Task to complete: Exactly the lines between the line containing "Keep writing the" and the line containing "return np.clip((v*(1-q)+al*q*(1+.3*n)[...,None])*1.2, .015, .7)", together with those two lines, are to be output.

Supplied records:
╭──
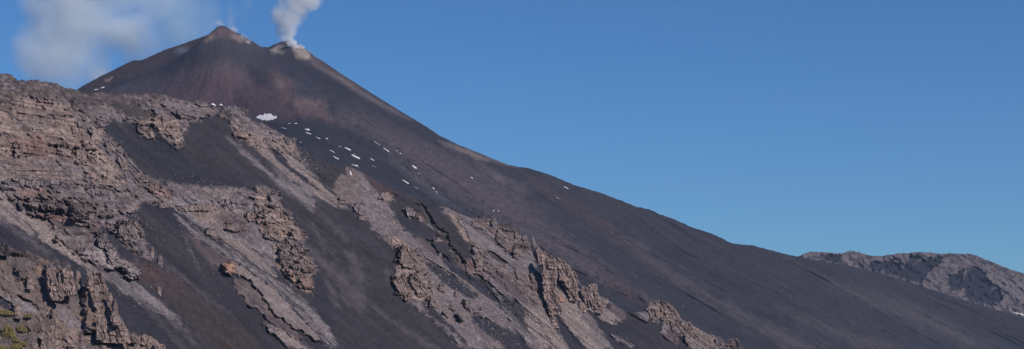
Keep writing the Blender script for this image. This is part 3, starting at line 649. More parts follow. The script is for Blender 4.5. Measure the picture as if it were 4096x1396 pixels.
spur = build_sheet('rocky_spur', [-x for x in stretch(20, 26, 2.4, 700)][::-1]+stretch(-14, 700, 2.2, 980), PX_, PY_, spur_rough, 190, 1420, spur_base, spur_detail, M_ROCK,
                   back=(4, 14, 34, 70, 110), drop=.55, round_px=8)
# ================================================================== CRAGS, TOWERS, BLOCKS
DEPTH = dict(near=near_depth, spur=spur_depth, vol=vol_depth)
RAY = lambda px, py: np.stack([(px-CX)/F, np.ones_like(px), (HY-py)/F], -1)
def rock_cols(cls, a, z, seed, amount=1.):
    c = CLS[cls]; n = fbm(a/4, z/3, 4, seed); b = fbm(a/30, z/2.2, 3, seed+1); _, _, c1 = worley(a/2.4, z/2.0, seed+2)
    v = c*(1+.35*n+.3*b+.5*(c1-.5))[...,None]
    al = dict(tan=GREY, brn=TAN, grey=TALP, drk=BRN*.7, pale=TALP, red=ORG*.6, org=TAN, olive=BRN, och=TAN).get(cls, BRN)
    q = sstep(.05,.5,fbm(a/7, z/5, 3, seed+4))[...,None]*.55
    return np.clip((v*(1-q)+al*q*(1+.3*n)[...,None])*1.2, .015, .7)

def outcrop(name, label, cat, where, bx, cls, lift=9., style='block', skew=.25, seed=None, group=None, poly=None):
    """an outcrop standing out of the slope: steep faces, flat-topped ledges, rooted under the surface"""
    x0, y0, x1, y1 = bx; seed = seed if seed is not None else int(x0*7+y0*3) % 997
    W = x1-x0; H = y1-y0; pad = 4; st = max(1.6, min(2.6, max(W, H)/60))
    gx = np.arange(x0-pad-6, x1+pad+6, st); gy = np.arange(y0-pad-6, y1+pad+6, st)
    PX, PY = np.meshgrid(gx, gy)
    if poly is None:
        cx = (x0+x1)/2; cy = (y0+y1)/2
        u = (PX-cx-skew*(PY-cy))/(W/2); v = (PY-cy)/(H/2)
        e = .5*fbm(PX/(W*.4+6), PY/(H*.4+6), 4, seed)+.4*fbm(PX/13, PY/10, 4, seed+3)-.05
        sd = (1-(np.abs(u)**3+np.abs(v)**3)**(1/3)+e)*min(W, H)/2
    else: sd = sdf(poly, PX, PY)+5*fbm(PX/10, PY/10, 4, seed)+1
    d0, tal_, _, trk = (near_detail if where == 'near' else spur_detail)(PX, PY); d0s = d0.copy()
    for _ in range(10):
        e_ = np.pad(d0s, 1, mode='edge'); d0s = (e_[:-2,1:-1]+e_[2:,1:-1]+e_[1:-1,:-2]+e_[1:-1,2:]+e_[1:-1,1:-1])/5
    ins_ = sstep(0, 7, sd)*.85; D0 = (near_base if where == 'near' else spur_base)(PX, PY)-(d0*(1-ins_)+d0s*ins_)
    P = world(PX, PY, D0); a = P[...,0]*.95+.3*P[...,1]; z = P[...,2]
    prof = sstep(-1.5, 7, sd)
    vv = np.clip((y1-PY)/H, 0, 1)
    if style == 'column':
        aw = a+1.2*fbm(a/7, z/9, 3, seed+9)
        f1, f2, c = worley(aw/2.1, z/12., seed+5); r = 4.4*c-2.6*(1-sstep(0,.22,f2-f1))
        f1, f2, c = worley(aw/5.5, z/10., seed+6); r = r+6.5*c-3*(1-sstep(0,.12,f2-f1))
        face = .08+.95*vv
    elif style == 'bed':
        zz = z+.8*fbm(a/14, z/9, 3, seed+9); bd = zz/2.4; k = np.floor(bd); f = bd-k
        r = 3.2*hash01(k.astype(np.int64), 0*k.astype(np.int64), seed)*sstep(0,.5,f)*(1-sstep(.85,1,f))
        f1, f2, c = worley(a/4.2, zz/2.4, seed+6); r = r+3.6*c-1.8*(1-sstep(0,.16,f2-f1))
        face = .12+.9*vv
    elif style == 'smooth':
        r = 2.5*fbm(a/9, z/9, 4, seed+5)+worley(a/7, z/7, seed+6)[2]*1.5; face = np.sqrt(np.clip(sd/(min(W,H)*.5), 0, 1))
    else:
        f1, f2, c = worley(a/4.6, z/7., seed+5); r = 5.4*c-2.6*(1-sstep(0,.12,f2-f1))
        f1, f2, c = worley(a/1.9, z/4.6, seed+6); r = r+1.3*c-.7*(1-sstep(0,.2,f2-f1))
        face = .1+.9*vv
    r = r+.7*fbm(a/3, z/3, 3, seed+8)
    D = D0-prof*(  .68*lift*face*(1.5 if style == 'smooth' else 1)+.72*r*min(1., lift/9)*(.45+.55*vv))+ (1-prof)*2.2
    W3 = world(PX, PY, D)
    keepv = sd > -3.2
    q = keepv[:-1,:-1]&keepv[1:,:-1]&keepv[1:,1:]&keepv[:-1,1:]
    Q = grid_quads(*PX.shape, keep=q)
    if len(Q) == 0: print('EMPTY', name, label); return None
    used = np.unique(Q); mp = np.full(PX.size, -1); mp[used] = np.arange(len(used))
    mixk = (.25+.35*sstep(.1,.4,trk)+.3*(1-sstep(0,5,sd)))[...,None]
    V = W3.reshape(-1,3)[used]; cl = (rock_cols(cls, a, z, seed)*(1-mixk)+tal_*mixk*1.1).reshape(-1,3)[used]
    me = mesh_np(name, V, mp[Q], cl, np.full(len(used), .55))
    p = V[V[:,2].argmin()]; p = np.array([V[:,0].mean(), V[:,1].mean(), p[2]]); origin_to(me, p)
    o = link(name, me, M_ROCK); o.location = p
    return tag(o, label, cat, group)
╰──
╭──
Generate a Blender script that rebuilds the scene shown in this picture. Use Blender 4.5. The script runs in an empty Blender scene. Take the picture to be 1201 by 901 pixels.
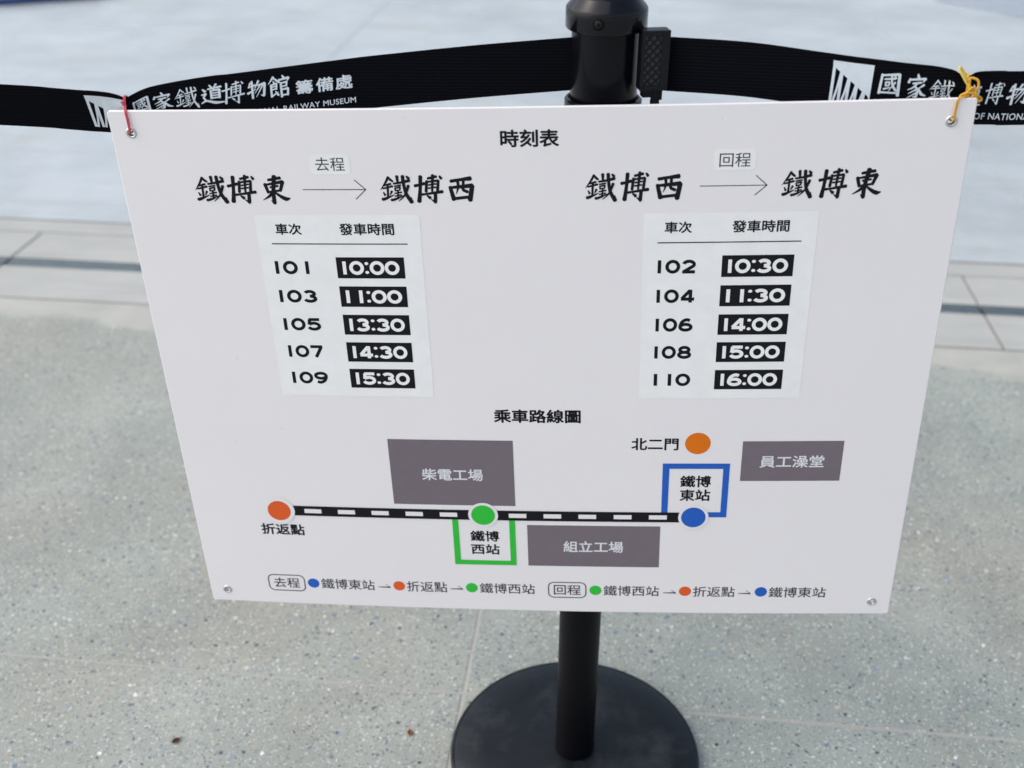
╰──
Complete response:
Keep writing the Blender script for this image. This is part 3, starting at line 649. More parts follow. The script is for Blender 4.5. Measure the picture as if it were 4096x1396 pixels.
spur = build_sheet('rocky_spur', [-x for x in stretch(20, 26, 2.4, 700)][::-1]+stretch(-14, 700, 2.2, 980), PX_, PY_, spur_rough, 190, 1420, spur_base, spur_detail, M_ROCK,
                   back=(4, 14, 34, 70, 110), drop=.55, round_px=8)
# ================================================================== CRAGS, TOWERS, BLOCKS
DEPTH = dict(near=near_depth, spur=spur_depth, vol=vol_depth)
RAY = lambda px, py: np.stack([(px-CX)/F, np.ones_like(px), (HY-py)/F], -1)
def rock_cols(cls, a, z, seed, amount=1.):
    c = CLS[cls]; n = fbm(a/4, z/3, 4, seed); b = fbm(a/30, z/2.2, 3, seed+1); _, _, c1 = worley(a/2.4, z/2.0, seed+2)
    v = c*(1+.35*n+.3*b+.5*(c1-.5))[...,None]
    al = dict(tan=GREY, brn=TAN, grey=TALP, drk=BRN*.7, pale=TALP, red=ORG*.6, org=TAN, olive=BRN, och=TAN).get(cls, BRN)
    q = sstep(.05,.5,fbm(a/7, z/5, 3, seed+4))[...,None]*.55
    return np.clip((v*(1-q)+al*q*(1+.3*n)[...,None])*1.2, .015, .7)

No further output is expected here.